The Bank of Japan should raise interest rates as soon as possible if there are no clear signs of an economic slowdown, board member Kazuyuki Masu said in comments that appear to increase the chances of a June rate hike.
Masu, who voted to keep rates steady in April, may now join hawkish dissenters in calling for a rate hike at the BOJ's next meeting in June as surging oil costs from the Middle East war heighten inflationary pressures.
"I myself judge that the situation did not warrant a hasty hike," Masu said in a speech on Thursday. "That said, if data do not indicate clear signs of an economic downturn, I believe it is desirable to raise rates at the earliest stage possible."
The BOJ kept its policy rate steady at 0.75% last month, but three of the nine board members dissented and called instead for a hike to 1.0%, signaling growing alarm over inflationary pressures from the Iran war-driven energy shock.
A slew of recent hawkish signals from the BOJ have led markets to price in roughly a 70% chance of a rate hike in June. Nearly two-thirds of economists polled by Reuters before last month's meeting had also predicted a rate hike by June.
"While much depends on developments in the Middle East, the chance of Japan seeing clear data of an economic downturn before the BOJ's June meeting is small," said Yusuke Matsuo, senior market economist at Mizuho Securities. "There's a strong chance Masu will support a rate hike in June," he added.
Concern over inflationary risks pushed the yield on the benchmark 10-year Japanese government bond to a 29-year high of 2.625% on Thursday, as high fuel costs add to already building price pressures from the weak yen and steady wage gains.
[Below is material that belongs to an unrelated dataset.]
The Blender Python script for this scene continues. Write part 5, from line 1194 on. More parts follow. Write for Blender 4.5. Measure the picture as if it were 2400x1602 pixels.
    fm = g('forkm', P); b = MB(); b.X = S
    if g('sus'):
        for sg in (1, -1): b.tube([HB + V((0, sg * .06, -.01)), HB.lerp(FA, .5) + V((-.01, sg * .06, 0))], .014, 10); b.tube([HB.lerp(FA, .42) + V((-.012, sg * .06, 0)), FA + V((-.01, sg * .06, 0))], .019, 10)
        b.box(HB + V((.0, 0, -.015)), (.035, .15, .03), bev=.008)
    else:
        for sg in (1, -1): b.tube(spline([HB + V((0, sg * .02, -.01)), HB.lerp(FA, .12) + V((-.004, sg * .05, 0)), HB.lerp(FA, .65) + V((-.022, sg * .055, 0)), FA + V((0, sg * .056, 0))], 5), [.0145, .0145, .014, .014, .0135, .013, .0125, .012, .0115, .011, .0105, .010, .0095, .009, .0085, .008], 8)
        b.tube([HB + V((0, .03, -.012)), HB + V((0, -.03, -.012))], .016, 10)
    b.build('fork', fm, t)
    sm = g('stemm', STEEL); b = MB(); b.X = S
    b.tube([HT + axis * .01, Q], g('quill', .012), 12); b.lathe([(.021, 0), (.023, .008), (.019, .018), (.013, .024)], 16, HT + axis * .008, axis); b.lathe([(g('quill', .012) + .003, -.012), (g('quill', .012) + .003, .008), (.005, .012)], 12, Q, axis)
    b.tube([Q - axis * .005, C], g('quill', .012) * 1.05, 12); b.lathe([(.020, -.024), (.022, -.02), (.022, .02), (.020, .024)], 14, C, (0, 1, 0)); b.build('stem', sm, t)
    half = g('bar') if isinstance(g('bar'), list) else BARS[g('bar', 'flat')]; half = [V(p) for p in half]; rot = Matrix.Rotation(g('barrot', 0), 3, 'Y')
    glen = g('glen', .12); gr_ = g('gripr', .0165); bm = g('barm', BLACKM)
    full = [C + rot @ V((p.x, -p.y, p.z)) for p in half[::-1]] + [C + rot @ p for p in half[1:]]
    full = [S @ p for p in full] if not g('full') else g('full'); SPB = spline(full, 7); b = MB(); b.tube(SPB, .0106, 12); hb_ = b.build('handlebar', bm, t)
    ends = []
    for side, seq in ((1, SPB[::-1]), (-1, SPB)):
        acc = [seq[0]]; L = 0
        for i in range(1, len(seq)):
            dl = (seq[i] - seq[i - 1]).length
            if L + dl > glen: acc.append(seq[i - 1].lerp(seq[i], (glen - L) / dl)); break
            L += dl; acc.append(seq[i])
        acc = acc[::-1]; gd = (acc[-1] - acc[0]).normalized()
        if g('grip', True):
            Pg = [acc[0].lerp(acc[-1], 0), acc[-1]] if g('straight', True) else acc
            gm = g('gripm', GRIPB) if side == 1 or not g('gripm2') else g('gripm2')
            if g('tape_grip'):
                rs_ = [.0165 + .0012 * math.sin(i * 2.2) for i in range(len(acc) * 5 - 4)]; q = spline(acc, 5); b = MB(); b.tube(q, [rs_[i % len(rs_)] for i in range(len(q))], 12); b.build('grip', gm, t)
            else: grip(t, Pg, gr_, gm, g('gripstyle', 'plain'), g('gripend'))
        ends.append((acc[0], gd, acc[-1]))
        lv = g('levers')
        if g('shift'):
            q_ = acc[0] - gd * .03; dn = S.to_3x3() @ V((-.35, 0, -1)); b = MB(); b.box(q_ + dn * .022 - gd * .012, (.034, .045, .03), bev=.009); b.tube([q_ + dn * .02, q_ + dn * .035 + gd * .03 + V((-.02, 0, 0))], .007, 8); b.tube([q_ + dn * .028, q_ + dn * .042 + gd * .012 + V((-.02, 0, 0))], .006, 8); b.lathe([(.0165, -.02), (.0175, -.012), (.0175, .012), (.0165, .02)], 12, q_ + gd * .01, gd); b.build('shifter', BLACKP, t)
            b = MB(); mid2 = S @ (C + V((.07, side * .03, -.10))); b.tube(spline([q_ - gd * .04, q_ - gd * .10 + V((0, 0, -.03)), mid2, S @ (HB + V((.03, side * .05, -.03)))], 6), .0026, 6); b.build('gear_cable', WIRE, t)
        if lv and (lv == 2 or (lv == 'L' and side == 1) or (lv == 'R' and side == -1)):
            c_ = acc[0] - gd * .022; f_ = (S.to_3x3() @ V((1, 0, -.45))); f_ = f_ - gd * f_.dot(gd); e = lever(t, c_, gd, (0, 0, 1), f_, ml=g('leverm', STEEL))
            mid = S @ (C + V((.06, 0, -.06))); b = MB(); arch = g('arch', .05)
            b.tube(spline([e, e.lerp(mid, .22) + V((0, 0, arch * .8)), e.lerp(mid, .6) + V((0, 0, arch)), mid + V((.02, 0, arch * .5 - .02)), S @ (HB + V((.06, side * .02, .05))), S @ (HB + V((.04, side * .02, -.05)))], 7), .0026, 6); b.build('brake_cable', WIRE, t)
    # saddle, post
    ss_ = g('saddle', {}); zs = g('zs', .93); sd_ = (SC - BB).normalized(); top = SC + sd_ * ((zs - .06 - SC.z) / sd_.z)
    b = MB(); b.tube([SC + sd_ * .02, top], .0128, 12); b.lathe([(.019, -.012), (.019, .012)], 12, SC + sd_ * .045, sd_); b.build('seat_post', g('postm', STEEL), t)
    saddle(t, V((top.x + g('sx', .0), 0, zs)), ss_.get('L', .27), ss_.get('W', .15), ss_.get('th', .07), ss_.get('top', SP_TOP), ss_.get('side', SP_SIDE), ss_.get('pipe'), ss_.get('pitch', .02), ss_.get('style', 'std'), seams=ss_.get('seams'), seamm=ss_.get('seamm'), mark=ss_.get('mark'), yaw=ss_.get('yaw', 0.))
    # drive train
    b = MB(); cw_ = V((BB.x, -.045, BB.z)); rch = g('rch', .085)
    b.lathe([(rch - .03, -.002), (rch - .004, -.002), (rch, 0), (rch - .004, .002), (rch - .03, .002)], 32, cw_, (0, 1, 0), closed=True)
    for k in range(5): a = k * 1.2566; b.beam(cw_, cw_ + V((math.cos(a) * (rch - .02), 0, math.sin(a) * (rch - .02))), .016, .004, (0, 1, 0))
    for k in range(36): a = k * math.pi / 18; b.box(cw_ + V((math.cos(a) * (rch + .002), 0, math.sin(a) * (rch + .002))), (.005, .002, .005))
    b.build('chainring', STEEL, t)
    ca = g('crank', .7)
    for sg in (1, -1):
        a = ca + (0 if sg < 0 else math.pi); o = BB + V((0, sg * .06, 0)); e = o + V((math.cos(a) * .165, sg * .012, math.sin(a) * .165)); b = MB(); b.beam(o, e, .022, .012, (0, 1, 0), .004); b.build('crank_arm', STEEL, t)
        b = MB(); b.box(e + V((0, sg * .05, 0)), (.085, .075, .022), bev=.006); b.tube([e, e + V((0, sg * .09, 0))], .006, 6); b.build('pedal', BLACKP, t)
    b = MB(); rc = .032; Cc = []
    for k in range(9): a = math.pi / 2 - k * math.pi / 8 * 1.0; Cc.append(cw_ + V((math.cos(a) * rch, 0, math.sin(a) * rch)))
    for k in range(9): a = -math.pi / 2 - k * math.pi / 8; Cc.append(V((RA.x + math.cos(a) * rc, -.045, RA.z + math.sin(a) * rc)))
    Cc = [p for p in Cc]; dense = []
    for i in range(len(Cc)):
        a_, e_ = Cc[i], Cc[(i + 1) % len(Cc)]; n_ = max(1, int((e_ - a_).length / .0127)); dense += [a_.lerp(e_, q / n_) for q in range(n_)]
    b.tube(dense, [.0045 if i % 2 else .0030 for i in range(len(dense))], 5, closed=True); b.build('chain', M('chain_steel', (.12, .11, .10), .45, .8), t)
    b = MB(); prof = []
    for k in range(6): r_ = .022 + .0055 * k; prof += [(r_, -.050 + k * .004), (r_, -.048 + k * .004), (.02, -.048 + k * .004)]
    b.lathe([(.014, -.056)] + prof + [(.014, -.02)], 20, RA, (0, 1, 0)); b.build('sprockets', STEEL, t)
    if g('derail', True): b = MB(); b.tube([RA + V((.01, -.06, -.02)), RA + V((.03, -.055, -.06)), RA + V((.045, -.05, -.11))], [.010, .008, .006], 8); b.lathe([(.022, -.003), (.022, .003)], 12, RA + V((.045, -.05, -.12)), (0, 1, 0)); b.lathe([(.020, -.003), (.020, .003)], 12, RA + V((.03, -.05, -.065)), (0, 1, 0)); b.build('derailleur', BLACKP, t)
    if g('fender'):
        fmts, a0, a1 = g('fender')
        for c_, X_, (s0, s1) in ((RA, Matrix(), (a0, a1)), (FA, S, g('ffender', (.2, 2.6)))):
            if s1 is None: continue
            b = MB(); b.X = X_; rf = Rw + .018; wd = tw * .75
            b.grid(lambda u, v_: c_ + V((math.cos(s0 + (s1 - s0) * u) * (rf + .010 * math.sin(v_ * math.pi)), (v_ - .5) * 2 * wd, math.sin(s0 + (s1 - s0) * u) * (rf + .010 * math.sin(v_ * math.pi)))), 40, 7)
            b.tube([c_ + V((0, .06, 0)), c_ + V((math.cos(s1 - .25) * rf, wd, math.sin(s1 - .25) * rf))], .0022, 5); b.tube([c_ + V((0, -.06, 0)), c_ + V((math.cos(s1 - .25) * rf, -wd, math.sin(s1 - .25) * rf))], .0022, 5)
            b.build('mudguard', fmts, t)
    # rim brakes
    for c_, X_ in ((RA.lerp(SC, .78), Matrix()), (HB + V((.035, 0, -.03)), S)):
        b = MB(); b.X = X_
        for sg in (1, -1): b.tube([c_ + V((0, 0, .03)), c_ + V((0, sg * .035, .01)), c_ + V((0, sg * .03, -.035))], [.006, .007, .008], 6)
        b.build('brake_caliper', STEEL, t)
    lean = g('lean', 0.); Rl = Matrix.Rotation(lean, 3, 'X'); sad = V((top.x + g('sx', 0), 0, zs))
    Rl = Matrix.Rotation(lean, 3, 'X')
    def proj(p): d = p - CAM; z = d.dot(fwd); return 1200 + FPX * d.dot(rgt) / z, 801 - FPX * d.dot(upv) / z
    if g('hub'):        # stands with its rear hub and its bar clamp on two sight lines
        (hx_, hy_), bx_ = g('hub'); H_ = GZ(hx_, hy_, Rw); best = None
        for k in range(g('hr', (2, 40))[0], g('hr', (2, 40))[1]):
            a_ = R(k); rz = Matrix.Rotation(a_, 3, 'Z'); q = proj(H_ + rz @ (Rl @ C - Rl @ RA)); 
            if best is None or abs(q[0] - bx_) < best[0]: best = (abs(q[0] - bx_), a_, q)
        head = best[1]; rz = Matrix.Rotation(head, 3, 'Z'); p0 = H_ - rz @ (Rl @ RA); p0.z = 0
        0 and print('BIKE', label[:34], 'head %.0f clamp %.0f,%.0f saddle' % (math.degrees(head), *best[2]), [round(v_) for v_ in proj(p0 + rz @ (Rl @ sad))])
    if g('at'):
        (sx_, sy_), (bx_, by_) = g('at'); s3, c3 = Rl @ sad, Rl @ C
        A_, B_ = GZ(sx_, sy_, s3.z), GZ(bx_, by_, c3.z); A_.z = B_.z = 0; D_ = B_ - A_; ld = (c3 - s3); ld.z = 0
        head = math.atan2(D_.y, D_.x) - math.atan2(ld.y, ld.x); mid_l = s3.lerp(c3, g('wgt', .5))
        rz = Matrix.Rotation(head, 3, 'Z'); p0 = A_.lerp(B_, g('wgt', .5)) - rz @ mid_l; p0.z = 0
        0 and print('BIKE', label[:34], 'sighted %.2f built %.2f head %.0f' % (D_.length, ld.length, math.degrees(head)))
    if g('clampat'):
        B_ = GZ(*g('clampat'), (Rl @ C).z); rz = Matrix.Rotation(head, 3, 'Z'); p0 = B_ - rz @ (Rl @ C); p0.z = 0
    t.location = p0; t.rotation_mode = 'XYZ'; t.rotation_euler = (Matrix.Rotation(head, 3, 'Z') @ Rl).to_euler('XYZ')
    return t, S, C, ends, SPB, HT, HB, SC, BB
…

While the shock from rising prices of fuel and chemical goods could prove temporary, Masu noted there was concern they could push up distribution costs and lead to enduring price pressures.
"As the behavior that took root during the period of deflation is now being unentrenched, Japan has clearly entered an inflationary phase," he said. "Therefore, what is vital from now on is to ensure that, through timely and appropriate policy rate hikes, the underlying inflation rate does not exceed 2%."
Masu said underlying inflation remained below 2% but was "drawing very close" to that level. He also stressed the need to be vigilant about the risk that the weak yen could accelerate price rises and heighten inflation expectations.
"Given that Japan's economy is no longer in a deflation, the BOJ must pull real interest rates out of negative territory as soon as possible," Masu said. He added that the BOJ needs to raise rates closer to levels deemed neutral to the economy, seen as somewhere in a range of 1.1% to 2.5%.
The BOJ exited a decade-long massive stimulus in 2024 and has raised its policy rate several times, including in December, on the view that Japan was on the cusp of durably achieving its 2% inflation target.
Soaring energy costs from the Middle East conflict have complicated the BOJ's rate decisions as they push up prices, but also hurt an economy heavily reliant on fuel imports.
Masu's hawkish tone turns the market's attention to speeches by Deputy Governor Ryozo Himino on Saturday, and by board member Junko Koeda on May 21. Both voted for keeping rates steady in April.